## OBJECTIVE
Wherever a line in the data below holds "script", copy that line.
*** RECORDED INFORMATION ***
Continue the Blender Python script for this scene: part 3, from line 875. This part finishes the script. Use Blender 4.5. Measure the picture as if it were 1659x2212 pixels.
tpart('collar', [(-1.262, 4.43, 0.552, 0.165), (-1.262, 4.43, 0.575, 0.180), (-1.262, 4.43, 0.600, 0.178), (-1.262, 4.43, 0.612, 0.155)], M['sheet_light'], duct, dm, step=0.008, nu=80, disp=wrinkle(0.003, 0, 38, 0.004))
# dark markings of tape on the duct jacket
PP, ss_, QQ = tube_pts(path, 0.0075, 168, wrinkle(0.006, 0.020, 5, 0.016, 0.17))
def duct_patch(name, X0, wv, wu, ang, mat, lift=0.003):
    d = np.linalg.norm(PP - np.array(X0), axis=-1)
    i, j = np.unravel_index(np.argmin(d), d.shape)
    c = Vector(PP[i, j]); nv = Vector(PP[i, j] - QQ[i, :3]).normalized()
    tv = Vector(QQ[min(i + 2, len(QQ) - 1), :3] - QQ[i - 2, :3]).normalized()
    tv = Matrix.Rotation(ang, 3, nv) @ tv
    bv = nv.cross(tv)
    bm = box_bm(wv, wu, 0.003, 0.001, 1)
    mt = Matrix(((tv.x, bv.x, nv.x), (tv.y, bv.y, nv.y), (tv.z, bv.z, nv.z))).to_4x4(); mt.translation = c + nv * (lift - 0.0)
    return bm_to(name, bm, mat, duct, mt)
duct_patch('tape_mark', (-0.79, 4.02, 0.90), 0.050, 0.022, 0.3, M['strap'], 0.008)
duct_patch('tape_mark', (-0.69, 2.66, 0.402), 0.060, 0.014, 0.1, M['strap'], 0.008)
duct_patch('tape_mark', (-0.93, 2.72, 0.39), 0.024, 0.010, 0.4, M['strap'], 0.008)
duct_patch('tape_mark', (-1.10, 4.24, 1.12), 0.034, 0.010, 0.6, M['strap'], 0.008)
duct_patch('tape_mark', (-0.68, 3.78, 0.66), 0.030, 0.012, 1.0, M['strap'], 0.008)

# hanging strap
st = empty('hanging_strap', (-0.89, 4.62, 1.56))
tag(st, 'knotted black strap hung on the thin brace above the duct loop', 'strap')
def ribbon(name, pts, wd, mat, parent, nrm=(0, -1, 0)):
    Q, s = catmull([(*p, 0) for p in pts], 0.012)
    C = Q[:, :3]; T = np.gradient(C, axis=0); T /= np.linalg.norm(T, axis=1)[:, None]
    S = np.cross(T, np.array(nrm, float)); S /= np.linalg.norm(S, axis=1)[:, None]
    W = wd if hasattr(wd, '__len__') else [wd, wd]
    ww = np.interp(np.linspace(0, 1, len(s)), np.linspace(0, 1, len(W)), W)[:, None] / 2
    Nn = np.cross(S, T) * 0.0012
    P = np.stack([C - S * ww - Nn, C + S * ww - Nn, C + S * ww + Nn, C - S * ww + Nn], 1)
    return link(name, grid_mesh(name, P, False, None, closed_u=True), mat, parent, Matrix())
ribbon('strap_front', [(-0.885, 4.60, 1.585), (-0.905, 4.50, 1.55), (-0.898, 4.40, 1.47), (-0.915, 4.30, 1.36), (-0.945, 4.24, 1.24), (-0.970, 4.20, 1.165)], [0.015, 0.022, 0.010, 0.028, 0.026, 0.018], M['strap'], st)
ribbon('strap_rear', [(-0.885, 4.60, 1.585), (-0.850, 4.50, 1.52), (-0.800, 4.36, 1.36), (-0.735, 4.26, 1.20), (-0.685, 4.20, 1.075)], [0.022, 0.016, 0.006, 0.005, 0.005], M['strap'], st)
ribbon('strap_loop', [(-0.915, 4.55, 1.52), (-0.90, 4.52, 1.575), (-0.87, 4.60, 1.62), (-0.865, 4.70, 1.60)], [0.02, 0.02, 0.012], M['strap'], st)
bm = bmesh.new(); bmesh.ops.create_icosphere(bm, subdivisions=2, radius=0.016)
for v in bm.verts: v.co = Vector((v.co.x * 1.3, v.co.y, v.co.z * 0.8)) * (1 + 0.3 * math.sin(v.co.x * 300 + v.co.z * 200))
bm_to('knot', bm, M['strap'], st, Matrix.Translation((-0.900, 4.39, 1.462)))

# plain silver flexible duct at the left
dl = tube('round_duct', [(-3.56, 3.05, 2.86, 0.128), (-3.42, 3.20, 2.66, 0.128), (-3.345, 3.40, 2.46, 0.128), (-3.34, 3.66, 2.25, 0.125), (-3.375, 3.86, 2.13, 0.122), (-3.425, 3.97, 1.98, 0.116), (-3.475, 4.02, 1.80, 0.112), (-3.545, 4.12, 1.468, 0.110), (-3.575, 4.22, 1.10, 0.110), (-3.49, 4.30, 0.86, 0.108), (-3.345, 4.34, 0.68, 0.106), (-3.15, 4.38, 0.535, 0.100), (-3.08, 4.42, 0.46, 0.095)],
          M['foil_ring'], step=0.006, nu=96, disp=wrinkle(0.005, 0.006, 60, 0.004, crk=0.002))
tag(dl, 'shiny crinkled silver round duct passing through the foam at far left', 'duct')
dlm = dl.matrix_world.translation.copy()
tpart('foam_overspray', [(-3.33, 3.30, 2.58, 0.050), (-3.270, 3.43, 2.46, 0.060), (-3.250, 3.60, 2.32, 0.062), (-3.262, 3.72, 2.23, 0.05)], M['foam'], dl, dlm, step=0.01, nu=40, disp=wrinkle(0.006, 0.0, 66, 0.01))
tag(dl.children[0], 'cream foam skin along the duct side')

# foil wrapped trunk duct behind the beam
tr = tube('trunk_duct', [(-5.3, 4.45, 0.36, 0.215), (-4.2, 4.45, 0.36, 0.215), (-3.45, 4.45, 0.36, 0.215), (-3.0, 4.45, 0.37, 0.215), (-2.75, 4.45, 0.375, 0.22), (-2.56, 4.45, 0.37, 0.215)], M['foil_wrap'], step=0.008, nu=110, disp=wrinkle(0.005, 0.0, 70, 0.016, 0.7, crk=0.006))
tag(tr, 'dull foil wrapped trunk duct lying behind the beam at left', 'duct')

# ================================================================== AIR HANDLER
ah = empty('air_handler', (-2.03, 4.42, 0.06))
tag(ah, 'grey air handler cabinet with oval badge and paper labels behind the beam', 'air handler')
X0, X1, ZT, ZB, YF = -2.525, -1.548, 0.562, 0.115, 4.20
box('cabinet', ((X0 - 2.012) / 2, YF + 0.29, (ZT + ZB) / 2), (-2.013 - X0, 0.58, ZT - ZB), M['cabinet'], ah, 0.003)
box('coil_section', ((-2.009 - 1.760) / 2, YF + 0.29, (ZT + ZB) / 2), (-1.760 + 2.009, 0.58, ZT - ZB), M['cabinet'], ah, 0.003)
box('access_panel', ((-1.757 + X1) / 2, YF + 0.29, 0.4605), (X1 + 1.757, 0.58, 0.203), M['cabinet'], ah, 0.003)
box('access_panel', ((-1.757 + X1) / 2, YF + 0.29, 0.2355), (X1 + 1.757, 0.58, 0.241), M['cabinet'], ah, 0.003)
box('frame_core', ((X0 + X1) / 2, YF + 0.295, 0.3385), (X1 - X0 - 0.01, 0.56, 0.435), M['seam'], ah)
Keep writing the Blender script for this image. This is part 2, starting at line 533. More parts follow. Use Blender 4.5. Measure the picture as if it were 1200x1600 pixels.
***
## PROBLEM SOLUTION
Continue the Blender Python script for this scene: part 3, from line 875. This part finishes the script. Use Blender 4.5. Measure the picture as if it were 1659x2212 pixels.
Keep writing the Blender script for this image. This is part 2, starting at line 533. More parts follow. Use Blender 4.5. Measure the picture as if it were 1200x1600 pixels.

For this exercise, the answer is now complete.